Josh Shahryar's "Green Brief" summarises one notable development, the meeting of Mir Hossein Mousavi with families of detainees. The opposition leader is using these occasions not only to show support for the detained and their relatives but also to indicate that protest has not ebbed and to set out political positions. Yesterday he said the Green Movement was peaceful but was ready to make sacrifices, declaring, “The Iranian Nation had matured and that the use of pre-1979 tactics wouldn’t be enough to silence it....The Nation had been reborn and was going to defend its achievements.”

Mousavi asked the government to ensure freedom of speech and condemned ongoing arrests. And, in a rebuttal to the line of the Supreme Leader, he said it was “an insult to the Iranian Nation to suggest that foreigners had orchestrated the post-election protests in Iran".

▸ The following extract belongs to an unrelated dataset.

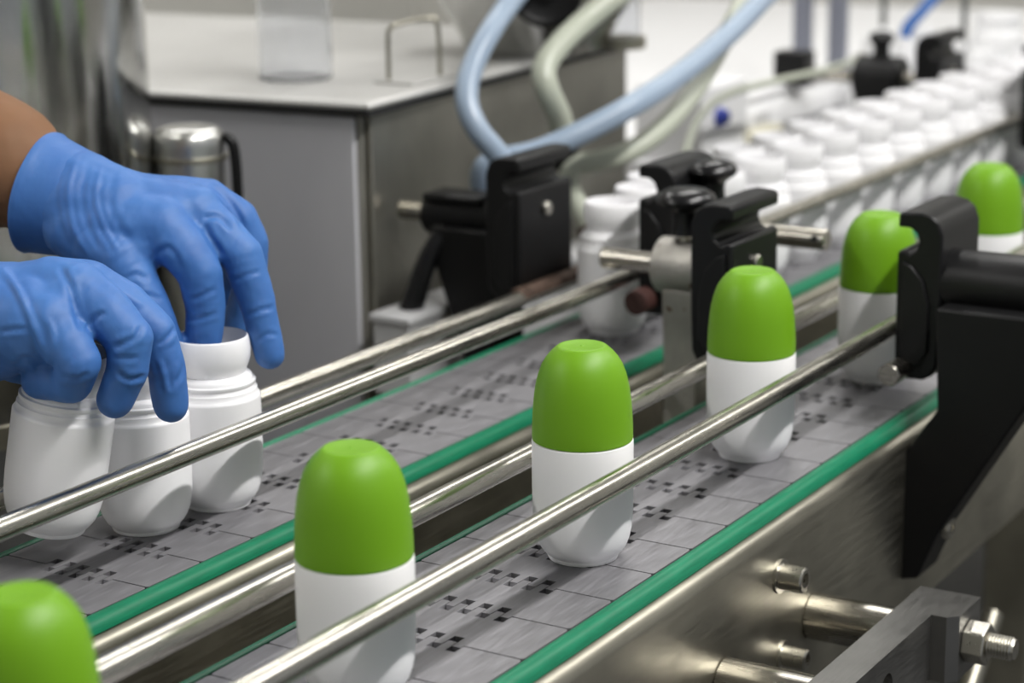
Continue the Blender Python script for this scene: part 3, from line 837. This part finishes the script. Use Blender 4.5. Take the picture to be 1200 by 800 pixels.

Mousavi's Facebook page also continues to be an active location to challenge the Government. This morning it has countered an appearance by the Iranian Foreign Minister, declaring, "WE ARE THE MEDIA!" It is featuring the call by the Association of Combatant Clergy for a referendum on the legitimacy of the Government (see yesterday's updates), and it is highlighting a video, which allegedly shows a lack of public turnout for President Ahmadinejad's appearance in Mashaad on Friday (see separate entry).